Saudade.
A Portuguese word said to capture longing, melancholy, nostalgia — a deep, unresolved ache for something lost or just out of reach.

Which is funny, really. Because if Saudade were truly melancholy, it would still probably try to break something on the way past.

This is Deez Nuts’ first album in five years and any suggestion that time might have softened them is laughed out of the room within seconds. JJ Peters and guitarist RealBad are now joined by Apolinário “Poli” Correia (Devil In Me, Sam Alone & The Gravediggers) and Jesse Labovitz (No Warning), making the line-up more international than ever — and paradoxically more locked-in, more dangerous.

If Saudade is about longing, it’s not the wistful, star-gazing kind. It’s the kind that tightens your jaw and dares the world to make the next move.

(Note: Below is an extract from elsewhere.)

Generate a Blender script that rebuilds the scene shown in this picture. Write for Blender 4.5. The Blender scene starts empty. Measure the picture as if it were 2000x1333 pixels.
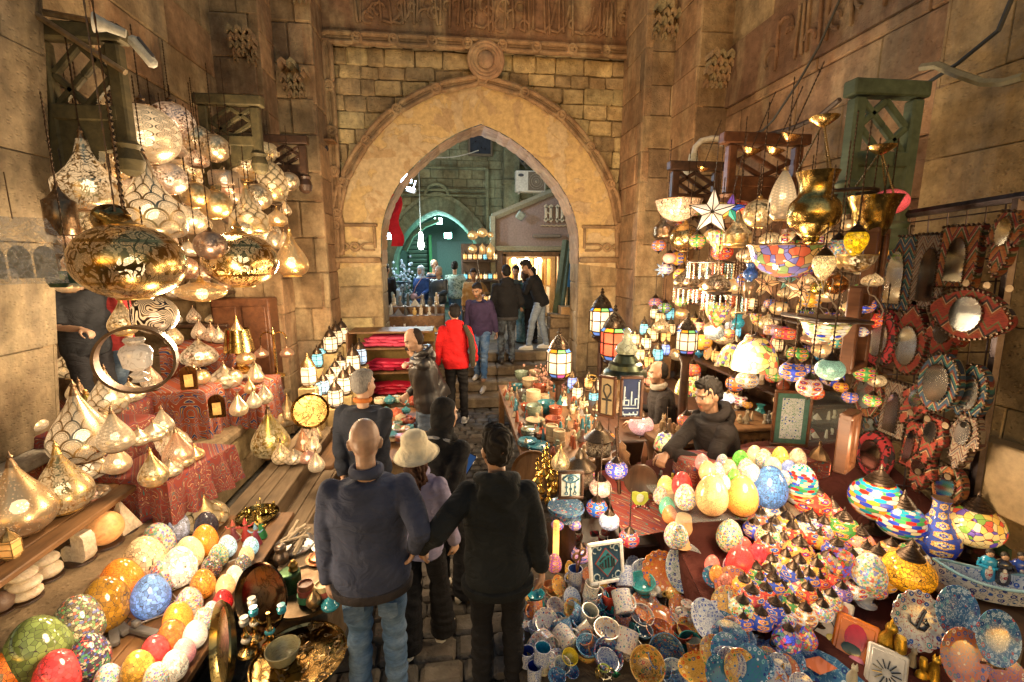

“ICU” opens the record by reminding you just how broad a church punk and hardcore really is. It’s urgent, gnarly, and blunt — a perfect table-flip of an introduction that says we’re back without ceremony.

“Kill This Shit” follows and does exactly what it promises. Sloganeering hardcore with an implied threat, riffs built for circle pits, and zero interest in subtlety. It crushes — gloriously so.

“5 Gold Chains” shows Deez Nuts at their most deceptively catchy. There’s something raw and urban running through it, like these hooks were dragged up from the streets rather than carefully written in a studio. It sticks without ever going soft.

“Russian Roulette” digs deeper. Peters opens with “I got a question… I got a deep concern, if I don’t care that tomorrow never comes,” and that sense of nihilism seeps into every crack. It’s bleak, but not passive — anger used as armour.

“Uncut Gems” toys with melody before snapping halfway through, reminding you that comfort is never the point. That push-and-pull between hook and hammer is one of Saudade’s defining traits.

“Miss Me With That” feels like a mission statement. “This ain’t what you want,” they warn — and the constant sense of upset, of friction with the world, is exactly what powers this record forward.

“Hang the Hangman”, featuring Andrew Neufeld of Comeback Kid (who also produces the album), is the heaviest moment here by a long stretch. These are natural bedfellows, and when Peters spits about being “forever on trial,” it lands like a sentence being handed down.

“God Damn” is completely off the leash, even by Deez Nuts’ standards, and drummer Jesse Labovitz sounds like he’s having the time of his life flattening everything in front of him.

“Give ’Em Hell” sharpens the edges again with a stronger metal bite, before closer “Cold Sweat” stretches out to nearly prog-length by this band’s measure. More textured, more spacious, but no less intense — it’s an unexpectedly expansive way to end a relentlessly coiled record.

A quick glance at Spotify shows an E for Explicit stamped on every single track. At this point it’s less a warning and more a badge of honour. If you came here for clean language and gentle introspection, you’ve wandered into the wrong pit.

Saudade may be rooted in longing, but Deez Nuts turn that feeling into something physical — clenched fists, sweat-slick floors, bruises you wear proudly the next day. It doesn’t dwell. It reacts.

In short: if you were hoping five years away might have calmed them down —
sorry. These Deez Nuts still hit hard.